A Guide To Snorkeling Locations Suitable For Kids And Teens

kids-shallow-diveWant to introduce your kids to diving but unsure where to start? We’ve created the ultimate guide to encourage those you love most to become your dive buddies.

MONTEREY, CALIFORNIA

From mid-June to early September, the Monterey Bay Aquarium offers a 90-minute experience for kids ages 8 to 13. They’ll use surface-scuba gear, and fins alongside sea otters, monkey-faced eels, sheep crabs,
giant green anemones, and sea stars.
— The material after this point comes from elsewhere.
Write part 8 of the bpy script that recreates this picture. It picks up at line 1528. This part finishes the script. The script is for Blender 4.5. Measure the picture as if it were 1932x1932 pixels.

It’s a Pacific Ocean experience but without the rough entry, currents and other limiting factors, thanks to a rock wall separating the Great Tide Pool — a permanent, open-air
exhibit — from the greater body of water.

KEY LARGO, FLORIDA

With most dive sites falling within 25 to 45 feet, a host of other water sports and quiet evenings thanks to a lack of night life, this island in the upper Florida Keys is a hot spot for families. “That’s pretty much all we get,” says Dan Dawson, owner of local operator Horizon Divers. Especially in spring and summer, his team is accustomed to accommodating moms and dads who dive and kids who either snorkel or take a Discover Scuba course. Everyone is on the boat together, so come suppertime, at a spot like Lorelei
Cabana Bar, where guests nestle on rocking chair- style picnic tables, family members can take turns telling the same tall-fish tale.

BONAIRE

At Buddy Dive Resort on Bonaire, you only need to be 5 years old to get hooked on the
ocean. Year-round, the scuba-minded resort offers, by request, two five-day programs
for kids. With its Buddy Rangers Kids Club, swimmers ages 5 and up can try supplied
air snorkeling for youth, aka SASY. “It’s basically a floating BC jacket that can’t go underwater,” says scuba instructor Tina Wall. Kids ages 8 to 10 can join the PADI Seal Team, which includes fish identification and snorkeling skills. With both programs, Wall has seen drastic changes in kids’ attitudes
toward water. She says, “Kids who are totally afraid of the ocean are jumping off the dock by the end of the week.”

UTILA, HONDURAS

Kids Sea Camp president Margo Peyton jokingly calls her August trips to Utila her
“walking-on-whales weeks.” For the past five years, the PADI master scuba diver trainer
and her guests have consistently swum with whale sharks thanks to flat seas that make
for easy sightings. When kids aren’t snorkeling with the spotted giants, they’re engaging
in PADI Seal Team or SASY programs, day-tripping to the outer-cay beaches,
horseback riding or just hanging out. And at Laguna Beach Resort, the program’s host
hotel, two of the best spots for that — with an adult — are the saltwater lagoons, home
to lobsters, stingrays, seahorses, octopuses and whatever other marine life wanders in.

kids-on-boat

YAP, MICRONESIA

Yes, Manta Ray Bay Resort offers PADI Seal Team and SASY experiences, but that’s just the beginning. During the Kids Sea Camp program, Bill Acker, founder of on-site scuba operator Yap Divers, takes kids on snorkel trips with dolphins. He’ll also show newbies a 30-foot site where they can observe 3-foot juvenile blacktip and whitetip sharks, while their parents cruise over the wall to deeper depths. Perhaps best of all, the manta experience has a maximum depth of 30 feet, so kids ages 10 and older can obtain their manta distinctive specialty course. For some kids, this site is where they complete their final certification dive, sometimes with 10 mantas overhead.

OAHU, HAWAII

With flat seas, a lack of current, visibility stretching from 60 to 100 feet, and water temperatures of around
80 degrees Fahrenheit, Oahu offers a beginner-friendly experience for divers of any age looking to encounter whitetip sharks, monk seals and green sea turtles. Especially come spring, Dive Oahu caters to at least 10 families a week on its afternoon boat trips, which visit back-to back shallow sites. The shop’s three boats operate out of two harbors: Kewalo Basin and Ala Wai. From either, dive sites — such
as the Waikiki Turtles and USS Nashua — are no more than 2 miles away, making for boat rides so quick that nobody has time to ask, “Are we there yet?”